One commentator points out that in Luke: “Jesus lifts up his hands and blesses them before departing to continue his work from God’s side. What follows for them are worship and joy. They return to the temple, where Luke’s story began with Zechariah, in order to praise God for all that has taken place. Luke never forgets that the heart of a believer’s walk involves responding to God with joy.”

In the Apostles’ Creed, we remember: “The third day he rose from the dead, he ascended into heaven, and sitteth on the right hand of God the Father Almighty, from thence he shall come to judge the quick and the dead.”

John 16: 7 records Jesus saying this: “But very truly I tell you, it is for your good that I am going away. Unless I go away, the Advocate (Holy Spirit) will not come to you; but if I go, I will send him to you.”
Jesus still had work to do on our behalf. The statement of the two angels encourages us to live well-controlled, upright and godly lives in this present age while we wait for the blessed hope—the glorious appearing of our great God and Savior Jesus Christ.” (Titus 2: 12-13).

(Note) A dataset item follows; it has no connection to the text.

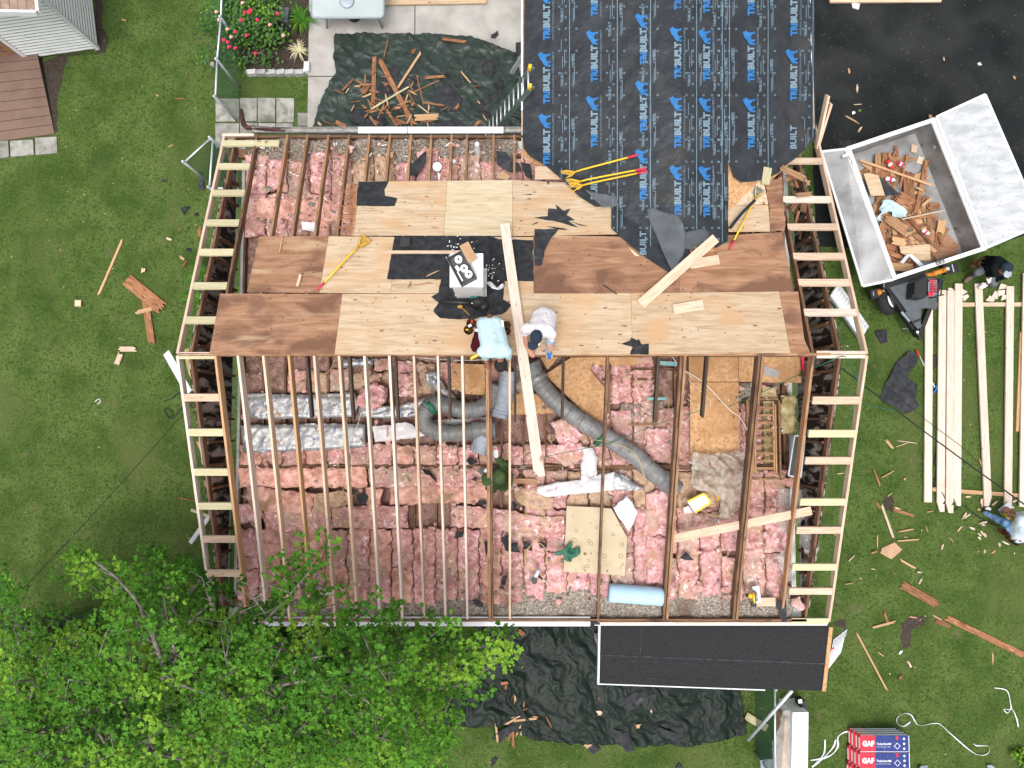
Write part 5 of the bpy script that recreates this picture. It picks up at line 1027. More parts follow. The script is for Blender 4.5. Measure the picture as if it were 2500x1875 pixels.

Another commentator wrote this at the end of his commentary on Luke: “Just contemplating the task and the process is testimony to the power of Jesus’ resurrection to ring across the centuries with its message of hope and forgiveness. What other movement has been able to span the centuries and the variety of cultures that the Christian movement has touched? Where else can people of a wide variety of national backgrounds be woven together in a rich fellowship? Part of the gospel’s power is surely seen in the success of the commission that was launched from the original apostles. God has surely been at work in the movement that began with an announcement at the temple and a birth at Bethlehem. God is at work in it all, fulfilling what he promised centuries ago in some ancient Jewish writings. He is present in our own sharing as he was in the commission Jesus issued to a small group of mostly Galilean followers in the first century. The march of faith moves one era at a time, one person at a time, one testimony at a time. Amen.